>> start STORED DATA
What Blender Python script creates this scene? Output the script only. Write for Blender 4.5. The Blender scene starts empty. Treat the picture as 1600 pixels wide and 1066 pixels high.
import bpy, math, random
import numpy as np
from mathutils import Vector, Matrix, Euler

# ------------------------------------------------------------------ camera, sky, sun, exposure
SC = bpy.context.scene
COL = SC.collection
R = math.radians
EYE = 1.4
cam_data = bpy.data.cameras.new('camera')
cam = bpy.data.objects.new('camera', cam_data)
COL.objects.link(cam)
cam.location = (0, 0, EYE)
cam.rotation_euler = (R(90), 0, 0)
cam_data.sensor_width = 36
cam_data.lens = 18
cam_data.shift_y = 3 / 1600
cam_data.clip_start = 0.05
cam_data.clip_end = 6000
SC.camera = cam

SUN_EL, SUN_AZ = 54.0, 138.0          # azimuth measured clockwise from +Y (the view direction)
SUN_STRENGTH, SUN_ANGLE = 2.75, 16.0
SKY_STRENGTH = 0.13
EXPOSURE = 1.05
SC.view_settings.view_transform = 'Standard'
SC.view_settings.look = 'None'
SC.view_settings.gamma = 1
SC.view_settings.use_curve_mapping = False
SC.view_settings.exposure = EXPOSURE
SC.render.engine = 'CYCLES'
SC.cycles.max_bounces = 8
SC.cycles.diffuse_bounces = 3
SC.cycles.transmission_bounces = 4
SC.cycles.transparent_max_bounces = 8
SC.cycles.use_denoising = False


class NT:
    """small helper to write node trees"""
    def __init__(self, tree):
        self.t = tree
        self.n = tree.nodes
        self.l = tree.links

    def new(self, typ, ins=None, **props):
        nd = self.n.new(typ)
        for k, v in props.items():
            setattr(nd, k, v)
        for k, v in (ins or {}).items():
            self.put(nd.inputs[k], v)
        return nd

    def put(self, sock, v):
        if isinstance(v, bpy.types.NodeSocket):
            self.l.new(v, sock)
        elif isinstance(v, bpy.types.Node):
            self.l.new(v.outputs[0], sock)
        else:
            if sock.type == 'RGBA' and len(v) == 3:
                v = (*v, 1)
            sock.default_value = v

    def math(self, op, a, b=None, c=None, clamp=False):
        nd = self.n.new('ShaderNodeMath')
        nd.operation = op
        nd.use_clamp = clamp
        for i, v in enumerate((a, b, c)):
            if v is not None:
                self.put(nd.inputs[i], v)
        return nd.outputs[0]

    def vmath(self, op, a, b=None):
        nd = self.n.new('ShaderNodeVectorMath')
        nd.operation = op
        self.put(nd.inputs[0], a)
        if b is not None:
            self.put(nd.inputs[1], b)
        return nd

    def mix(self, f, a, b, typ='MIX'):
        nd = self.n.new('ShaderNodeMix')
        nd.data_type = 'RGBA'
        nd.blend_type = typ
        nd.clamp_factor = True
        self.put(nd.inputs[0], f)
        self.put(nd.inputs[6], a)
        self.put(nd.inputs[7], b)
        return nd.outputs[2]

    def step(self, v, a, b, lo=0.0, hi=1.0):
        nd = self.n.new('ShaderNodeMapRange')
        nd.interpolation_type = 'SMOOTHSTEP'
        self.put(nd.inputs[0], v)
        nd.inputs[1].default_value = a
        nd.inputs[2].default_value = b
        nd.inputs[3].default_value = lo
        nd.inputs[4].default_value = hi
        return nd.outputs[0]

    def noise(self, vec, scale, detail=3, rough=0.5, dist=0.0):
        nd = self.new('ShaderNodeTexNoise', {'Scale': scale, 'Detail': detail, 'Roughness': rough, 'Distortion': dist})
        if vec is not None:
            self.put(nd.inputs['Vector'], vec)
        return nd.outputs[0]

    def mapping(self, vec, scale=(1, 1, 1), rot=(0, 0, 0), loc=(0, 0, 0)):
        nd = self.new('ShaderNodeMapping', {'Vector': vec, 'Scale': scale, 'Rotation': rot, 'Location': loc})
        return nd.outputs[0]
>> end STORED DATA
JOB: Please print exactly what appears from the first line of the data through the line with "from mathutils import Vector, Matrix, Euler", including both of those lines and nothing past them.

RESULT OF THE TASK:
What Blender Python script creates this scene? Output the script only. Write for Blender 4.5. The Blender scene starts empty. Treat the picture as 1600 pixels wide and 1066 pixels high.
import bpy, math, random
import numpy as np
from mathutils import Vector, Matrix, Euler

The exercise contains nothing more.